# Task statement
Return the listing below exactly, with the pictures dropped.

:::::

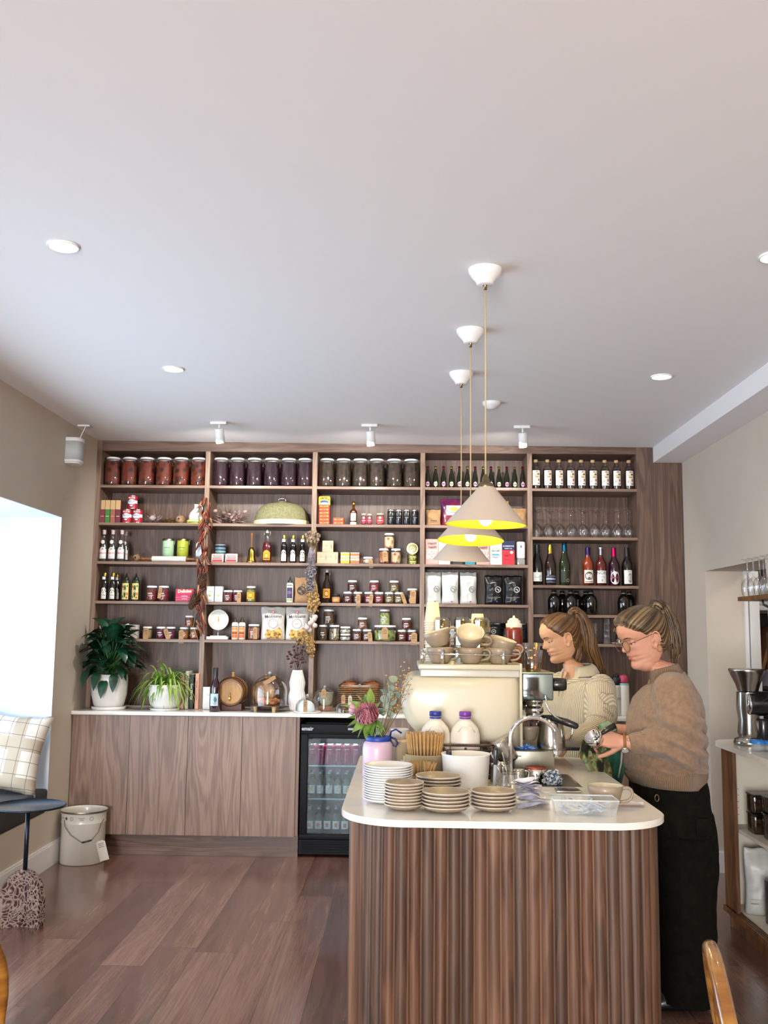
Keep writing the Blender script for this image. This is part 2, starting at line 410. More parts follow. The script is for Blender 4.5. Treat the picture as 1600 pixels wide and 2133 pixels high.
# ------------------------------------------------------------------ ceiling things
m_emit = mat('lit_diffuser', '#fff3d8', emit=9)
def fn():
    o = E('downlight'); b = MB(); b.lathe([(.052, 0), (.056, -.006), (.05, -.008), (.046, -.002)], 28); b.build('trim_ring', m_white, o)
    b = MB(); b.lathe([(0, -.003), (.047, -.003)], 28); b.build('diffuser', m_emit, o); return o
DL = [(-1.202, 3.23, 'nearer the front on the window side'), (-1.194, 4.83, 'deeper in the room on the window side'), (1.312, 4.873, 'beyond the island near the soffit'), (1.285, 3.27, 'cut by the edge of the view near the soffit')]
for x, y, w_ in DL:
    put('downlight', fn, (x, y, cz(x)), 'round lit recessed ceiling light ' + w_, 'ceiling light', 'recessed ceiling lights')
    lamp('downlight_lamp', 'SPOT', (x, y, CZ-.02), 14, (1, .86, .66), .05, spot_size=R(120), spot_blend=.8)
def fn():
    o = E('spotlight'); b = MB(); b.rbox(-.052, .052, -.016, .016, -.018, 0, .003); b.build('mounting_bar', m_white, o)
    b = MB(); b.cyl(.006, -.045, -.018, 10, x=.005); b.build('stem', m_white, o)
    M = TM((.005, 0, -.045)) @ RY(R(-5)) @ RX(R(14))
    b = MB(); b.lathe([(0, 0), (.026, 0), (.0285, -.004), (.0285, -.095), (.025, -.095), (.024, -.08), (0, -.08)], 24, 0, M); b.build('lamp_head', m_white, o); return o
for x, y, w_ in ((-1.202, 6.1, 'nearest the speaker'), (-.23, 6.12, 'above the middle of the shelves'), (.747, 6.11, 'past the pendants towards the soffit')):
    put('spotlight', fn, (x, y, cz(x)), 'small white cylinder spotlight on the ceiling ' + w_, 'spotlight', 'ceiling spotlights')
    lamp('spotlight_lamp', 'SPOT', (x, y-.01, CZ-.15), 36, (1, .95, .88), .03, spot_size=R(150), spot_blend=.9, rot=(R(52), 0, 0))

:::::

# Task answer
Keep writing the Blender script for this image. This is part 2, starting at line 410. More parts follow. The script is for Blender 4.5. Treat the picture as 1600 pixels wide and 2133 pixels high.
# ------------------------------------------------------------------ ceiling things
m_emit = mat('lit_diffuser', '#fff3d8', emit=9)
def fn():
    o = E('downlight'); b = MB(); b.lathe([(.052, 0), (.056, -.006), (.05, -.008), (.046, -.002)], 28); b.build('trim_ring', m_white, o)
    b = MB(); b.lathe([(0, -.003), (.047, -.003)], 28); b.build('diffuser', m_emit, o); return o
DL = [(-1.202, 3.23, 'nearer the front on the window side'), (-1.194, 4.83, 'deeper in the room on the window side'), (1.312, 4.873, 'beyond the island near the soffit'), (1.285, 3.27, 'cut by the edge of the view near the soffit')]
for x, y, w_ in DL:
    put('downlight', fn, (x, y, cz(x)), 'round lit recessed ceiling light ' + w_, 'ceiling light', 'recessed ceiling lights')
    lamp('downlight_lamp', 'SPOT', (x, y, CZ-.02), 14, (1, .86, .66), .05, spot_size=R(120), spot_blend=.8)
def fn():
    o = E('spotlight'); b = MB(); b.rbox(-.052, .052, -.016, .016, -.018, 0, .003); b.build('mounting_bar', m_white, o)
    b = MB(); b.cyl(.006, -.045, -.018, 10, x=.005); b.build('stem', m_white, o)
    M = TM((.005, 0, -.045)) @ RY(R(-5)) @ RX(R(14))
    b = MB(); b.lathe([(0, 0), (.026, 0), (.0285, -.004), (.0285, -.095), (.025, -.095), (.024, -.08), (0, -.08)], 24, 0, M); b.build('lamp_head', m_white, o); return o
for x, y, w_ in ((-1.202, 6.1, 'nearest the speaker'), (-.23, 6.12, 'above the middle of the shelves'), (.747, 6.11, 'past the pendants towards the soffit')):
    put('spotlight', fn, (x, y, cz(x)), 'small white cylinder spotlight on the ceiling ' + w_, 'spotlight', 'ceiling spotlights')
    lamp('spotlight_lamp', 'SPOT', (x, y-.01, CZ-.15), 36, (1, .95, .88), .03, spot_size=R(150), spot_blend=.9, rot=(R(52), 0, 0))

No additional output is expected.